Well, yeah. I find it a bit sad that this is such a shocking idea to so many people. What is love if not the ability to tell the person you love anything and everything, especially the truth? If you are hiding who you really are from someone, there is no way for them to actually love you; they can only love the limited version of yourself that you have presented to them.

It’s scary telling that kind of truth, because most of us are convinced that it will end in a breakup or “taking a break.” In my opinion, this isn’t the worst thing that can happen. I’d be much more unhappy in a dishonest relationship than in a relationship that had the potential to evolve based on mutual honesty and respect. Yes, respect. I actually find dishonesty with a partner to be disrespectful. Oh, the audacity!

And, if the relationship did end based on honesty, I’d rather that than it endure as long as I hid my innermost thoughts and desires from someone I loved.

Here is a potential approach to this situation: stay together, and work through and communicate about each other’s needs. You would be amazed at how much you can learn about yourself, your partner(s), and your relationship(s) when you actually sit down and communicate honestly (even bluntly!) with one another.

One amazing conversation couples should sit down and have is: what do you consider cheating? I’m not the first person to say this by any means, but unfortunately, many people start this conversation after they have already done something that they think might be cheating. Funny how there’s enough grey area on that topic for us to avoid the conversation until it might be too late, isn’t it?

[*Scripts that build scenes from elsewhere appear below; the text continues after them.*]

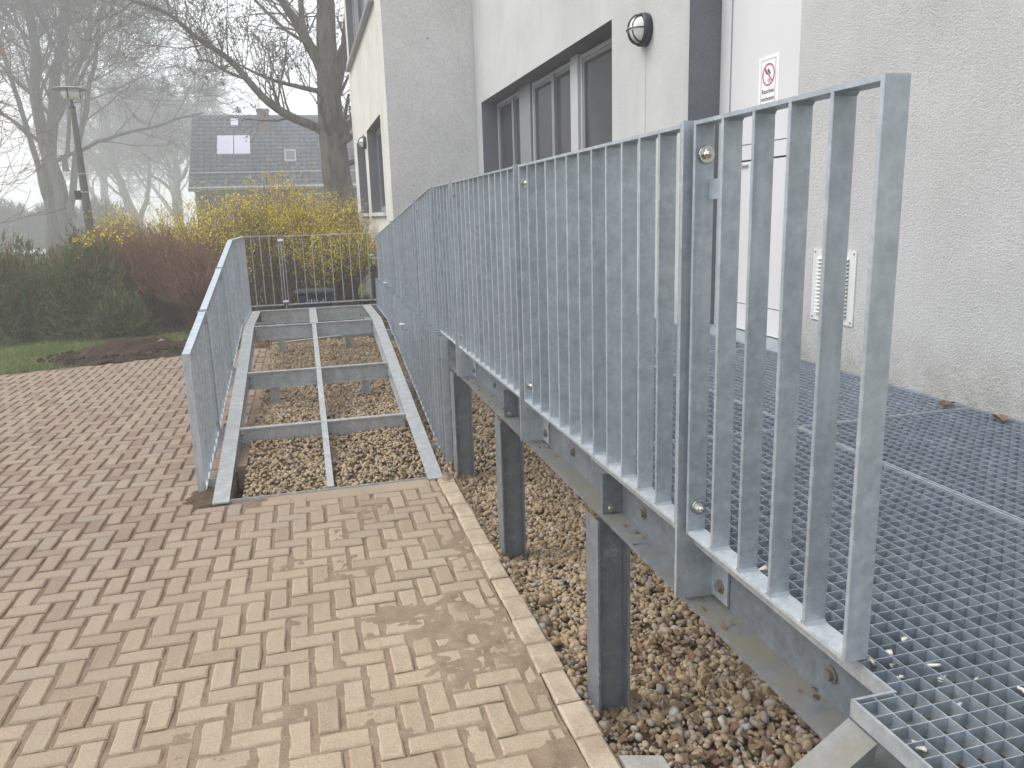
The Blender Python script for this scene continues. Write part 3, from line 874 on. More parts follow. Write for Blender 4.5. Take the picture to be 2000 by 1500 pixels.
MB().box(-0.604, 1.15, y, y+.06, z-.010, z).box(-0.604, 1.15, y+.02, y+.028, z-.17, z-.010).box(-0.604, 1.15, y-.002, y+.062, z-.178, z-.17).obj('cross_beam', M['galv_top'], rf)
for xx in (-.36, -.28):
    for dz in (.05, .11): link('bolt', BOLT_Y, rf, (xx, y+.019, z-dz))
for dz in (.06, .13): link('bolt', BOLT_Y, rf, (-.575, y+.019, z-dz)); link('bolt', BOLT_Y, rf, (.66, y+.019, z-dz))
for y in (6.27, 7.55, 10.5):
    for x in (-0.415, 0.435):
        h_leg(x, y-.01, -0.12, rz(y)-.16, 'leg', 0.08, 0.08, 0.007, 0.005, 'galv_top', rf)
BOLT_X = MB().lathe([(0.012,0),(0.012,.004)], (0,0,0), 'x', 12).lathe([(0.0085,.004),(0.0085,.022)], (0,0,0), 'x', 6).mesh('bolt', M['bolt'])
for y in (5.6, 6.95, 8.3, 9.55):
    for dz in (.05, .10):
        link('bolt', BOLT_X, rf, (-0.700, y+dz*.5, rz(y)-dz))
        o = link('bolt', BOLT_X, rf, (0.795, y+dz*.5, rz(y)-dz)); o.rotation_euler = (0, 0, math.pi)
# small L hanger plates for railing on the left outside
for y in (5.55, 6.40, 7.83, 9.43):
    xl = np.interp(y, [5.36, 10.85], [-.822, -.778])
    MB().box(xl+.047, -0.711, y-.004, y+.004, rz(y)-.13, rz(y)-.03).obj('hanger_plate', M['galv_top'], rf)
for y in (5.75, 7.2, 8.7):
    MB().box(0.806, 0.872, y-.004, y+.004, rz(y)-.13, rz(y)-.04).obj('hanger_plate', M['galv_top'], rf)

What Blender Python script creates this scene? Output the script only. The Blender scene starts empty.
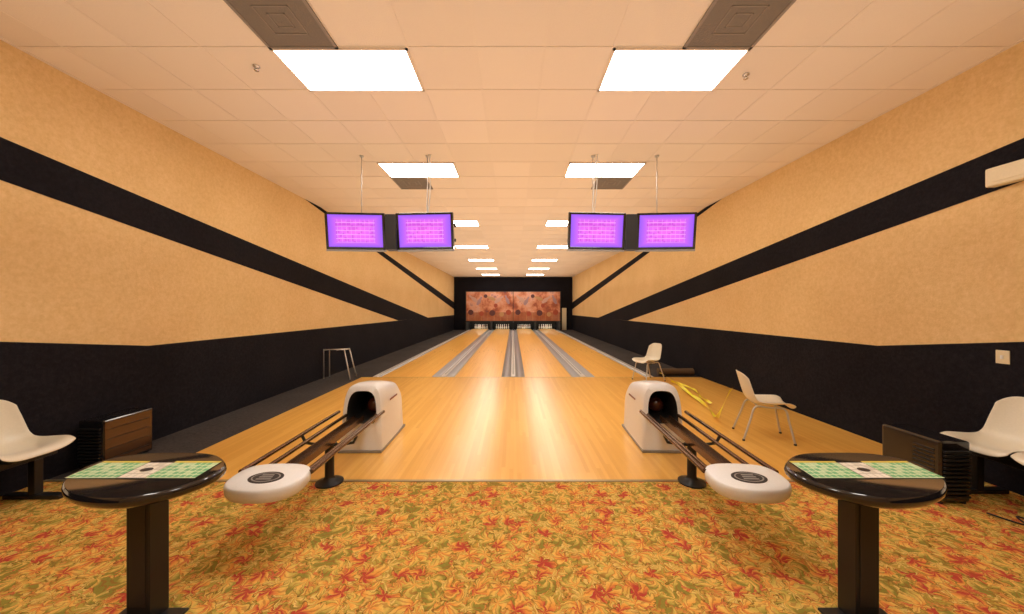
import bpy, bmesh, math, random
from mathutils import Vector, Matrix, noise
random.seed(4)
S=bpy.context.scene
COL=S.collection
HW=4.4; CH=3.93; YB=26.0; YR=-3.0
YC=3.28; YF=8.2

# ---------------------------------------------------------------- materials
def newmat(name):
    m=bpy.data.materials.new(name); m.use_nodes=True
    nt=m.node_tree; b=nt.nodes['Principled BSDF']
    return m,nt,b
def M(name,col,rough=.5,metal=0,coat=0,emit=None,es=0,bump=0,bscale=80,spec=.5):
    m,nt,b=newmat(name)
    b.inputs['Base Color'].default_value=(*col,1)
    b.inputs['Roughness'].default_value=rough
    b.inputs['Metallic'].default_value=metal
    b.inputs['Coat Weight'].default_value=coat
    b.inputs['Coat Roughness'].default_value=.08
    b.inputs['Specular IOR Level'].default_value=spec
    if emit:
        b.inputs['Emission Color'].default_value=(*emit,1); b.inputs['Emission Strength'].default_value=es
    tc=nt.nodes.new('ShaderNodeTexCoord'); n=nt.nodes.new('ShaderNodeTexNoise')
    n.inputs['Scale'].default_value=bscale; n.inputs['Detail'].default_value=4
    nt.links.new(tc.outputs['Object'],n.inputs['Vector'])
    hs=nt.nodes.new('ShaderNodeMixRGB'); hs.blend_type='MULTIPLY'; hs.inputs[0].default_value=.12
    hs.inputs[1].default_value=(*col,1); nt.links.new(n.outputs['Fac'],hs.inputs[2])
    if not emit: nt.links.new(hs.outputs[0],b.inputs['Base Color'])
    if bump:
        bp=nt.nodes.new('ShaderNodeBump'); bp.inputs['Strength'].default_value=bump; bp.inputs['Distance'].default_value=.01
        nt.links.new(n.outputs['Fac'],bp.inputs['Height']); nt.links.new(bp.outputs[0],b.inputs['Normal'])
    return m
class N:
    """tiny node helper"""
    def __init__(s,nt): s.nt=nt
    def v(s,x,sock):
        if isinstance(x,(int,float)): sock.default_value=x
        elif isinstance(x,tuple): sock.default_value=x
        else: s.nt.links.new(x,sock)
    def math(s,op,a,b=0,c=None,clamp=False):
        n=s.nt.nodes.new('ShaderNodeMath'); n.operation=op; n.use_clamp=clamp
        s.v(a,n.inputs[0]); s.v(b,n.inputs[1])
        if c is not None: s.v(c,n.inputs[2])
        return n.outputs[0]
    def vm(s,op,a,b):
        n=s.nt.nodes.new('ShaderNodeVectorMath'); n.operation=op
        s.v(a,n.inputs[0]); s.v(b,n.inputs[1]); return n.outputs[1] if op in('LENGTH','DISTANCE') else n.outputs[0]
    def mix(s,f,a,b,mode='MIX'):
        n=s.nt.nodes.new('ShaderNodeMixRGB'); n.blend_type=mode
        s.v(f,n.inputs[0]); s.v(a,n.inputs[1]); s.v(b,n.inputs[2]); return n.outputs[0]
    def ramp(s,f,stops,interp='LINEAR'):
        n=s.nt.nodes.new('ShaderNodeValToRGB'); cr=n.color_ramp; cr.interpolation=interp
        while len(cr.elements)<len(stops): cr.elements.new(.5)
        for e,(p,c) in zip(cr.elements,stops): e.position=p; e.color=(*c,1)
        s.v(f,n.inputs[0]); return n.outputs[0]
    def obj(s,out='Object'):
        return s.nt.nodes.new('ShaderNodeTexCoord').outputs[out]
    def sep(s,v):
        n=s.nt.nodes.new('ShaderNodeSeparateXYZ'); s.v(v,n.inputs[0]); return n.outputs
    def comb(s,x,y,z=0.0):
        n=s.nt.nodes.new('ShaderNodeCombineXYZ'); s.v(x,n.inputs[0]); s.v(y,n.inputs[1]); s.v(z,n.inputs[2]); return n.outputs[0]
    def noise(s,v,sc,det=3,rough=.5):
        n=s.nt.nodes.new('ShaderNodeTexNoise'); n.inputs['Scale'].default_value=sc; n.inputs['Detail'].default_value=det
        n.inputs['Roughness'].default_value=rough; s.v(v,n.inputs['Vector']); return n.outputs
    def white(s,v):
        n=s.nt.nodes.new('ShaderNodeTexWhiteNoise'); n.noise_dimensions='3D'; s.v(v,n.inputs['Vector']); return n.outputs
    def bump(s,h,st,d=.01):
        n=s.nt.nodes.new('ShaderNodeBump'); n.inputs['Strength'].default_value=st; n.inputs['Distance'].default_value=d
        s.v(h,n.inputs['Height']); return n.outputs[0]

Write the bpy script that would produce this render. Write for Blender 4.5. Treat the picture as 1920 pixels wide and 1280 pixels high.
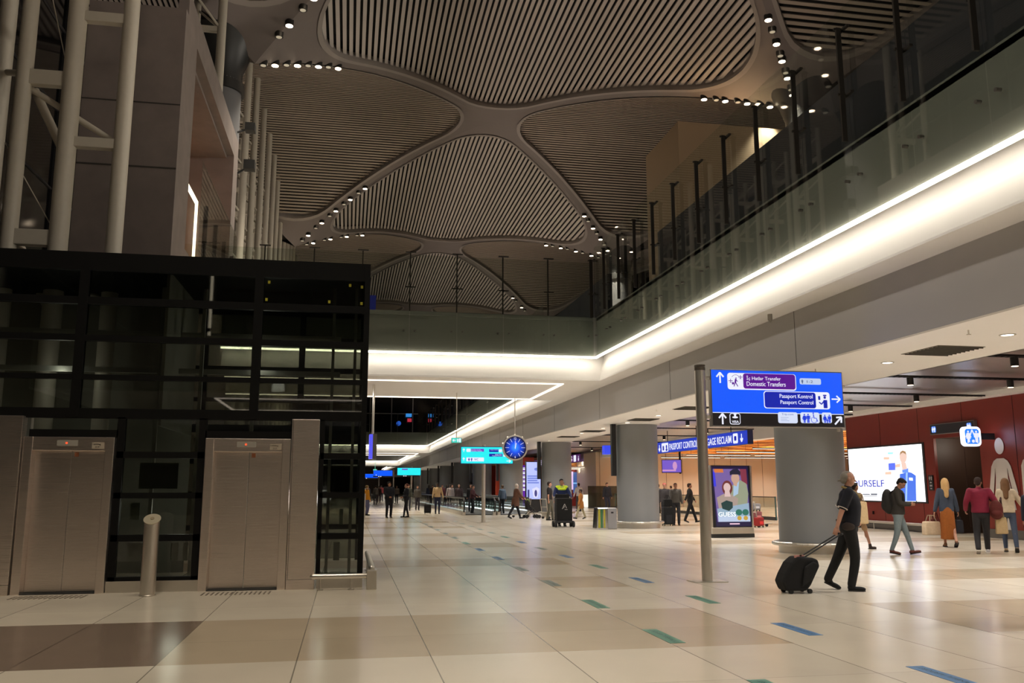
import bpy, bmesh, math, random
from mathutils import Vector, Matrix, Euler
PI = math.pi
R = math.radians
random.seed(7)
for o in list(bpy.data.objects):
    bpy.data.objects.remove(o)
scene = bpy.context.scene
COL = scene.collection

# ------------------------------------------------------------------ camera
cam_d = bpy.data.cameras.new('camera')
cam_d.sensor_width = 36.0
cam_d.lens = 36.0 * 1632.0 / 1920.0
cam_d.clip_start = 0.05
cam_d.clip_end = 1000
cam = bpy.data.objects.new('camera', cam_d)
COL.objects.link(cam)
cam.location = (0, 0, 1.6)
cam.rotation_euler = (PI / 2 + 0.1659, 0.0005, -0.18418)
scene.camera = cam

# ------------------------------------------------------------------ world, view
w = bpy.data.worlds.new('night')
scene.world = w
w.use_nodes = True
w.node_tree.nodes['Background'].inputs[0].default_value = (0.45, 0.47, 0.55, 1)
w.node_tree.nodes['Background'].inputs[1].default_value = 0.02
scene.view_settings.view_transform = 'Standard'
scene.view_settings.look = 'None'
scene.view_settings.exposure = 0.0
scene.view_settings.gamma = 1.0
scene.view_settings.use_curve_mapping = False

WARM = (1.0, 0.92, 0.82)
NEUT = (1.0, 0.97, 0.94)

def spot(loc, power, angle=100, color=WARM, size=0.15, blend=0.6, aim=(0, 0, -1)):
    d = bpy.data.lights.new('spot', 'SPOT')
    d.energy = power
    d.color = color
    d.spot_size = R(angle)
    d.spot_blend = blend
    d.shadow_soft_size = size
    o = bpy.data.objects.new('spot', d)
    o.location = loc
    o.rotation_euler = Vector(aim).to_track_quat('-Z', 'Y').to_euler()
    COL.objects.link(o)
    return o

def area(loc, sx, sy, power, color=NEUT, aim=(0, 0, -1), spread=180):
    d = bpy.data.lights.new('area', 'AREA')
    d.shape = 'RECTANGLE'
    d.size = sx
    d.size_y = sy
    d.energy = power
    d.color = color
    d.spread = R(spread)
    o = bpy.data.objects.new('area', d)
    o.location = loc
    o.rotation_euler = Vector(aim).to_track_quat('-Z', 'Y').to_euler()
    COL.objects.link(o)
    return o

# added unseen uplights at upper floor height, put in to brighten the roof
for y in (14, 26, 46, 64, 84, 104):
    spot((12.6, y, 8.2), 1500, 150, (1.0, 0.80, 0.66), 0.5, 1.0, (-0.25, 0, 1))
for y in (34, 46, 62, 80, 100):
    spot((-8.0, y, 8.2), 620, 150, (1.0, 0.82, 0.68), 0.5, 1.0, (0.3, 0, 1))
spot((-2.0, 6, 8.5), 900, 150, (1.0, 0.82, 0.68), 0.5, 1.0, (0.2, 0.5, 1))
# added spots without fittings, put in to brighten the balcony fronts and the steelwork
for y in (6, 18, 30, 44, 60):
    spot((-4.3, y - 3, 13.0), 1500, 100, (1.0, 0.93, 0.82), 0.4, 1.0, (1, .25, -.42))
for y in (8, 22, 36, 52):
    spot((12.5, y - 4, 14.0), 2700, 95, (1.0, 0.91, 0.78), 0.4, 1.0, (-1, .3, -.05))
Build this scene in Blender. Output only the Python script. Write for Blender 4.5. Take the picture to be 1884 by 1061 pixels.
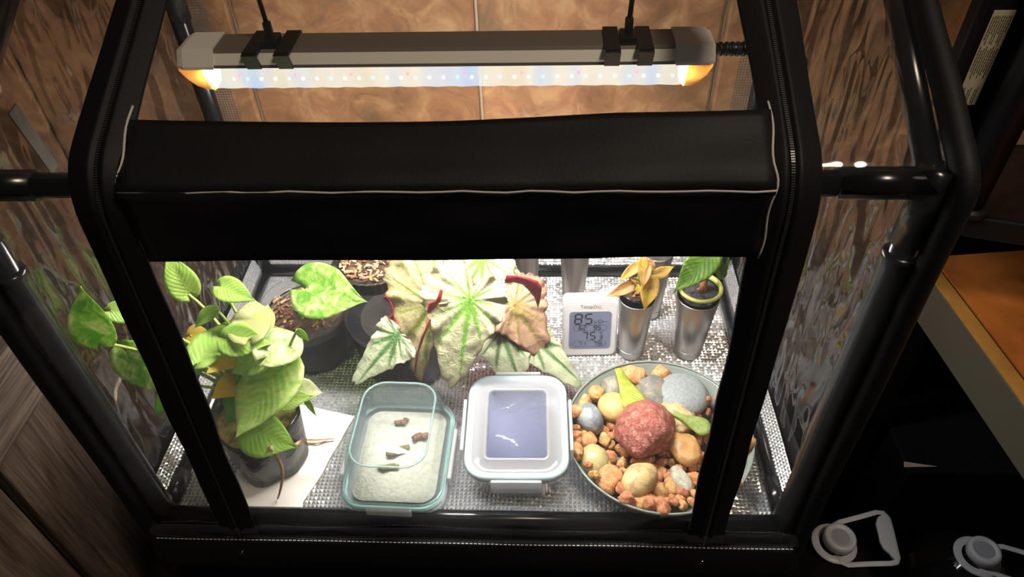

When it comes down to it, I like the way it was once put in a livejournal polyamory group: cheating means breaking the rules. You make the rules of your relationship. If your rules allow for other partners, then it’s not cheating.

But that means you need to sit down and make the rules, and you need to get to that before something questionable happens, rather than after. It’ll probably be one of the greatest conversations you ever have with your partner, with the added bonus of opening up the ability to revisit the topic as needed down the line.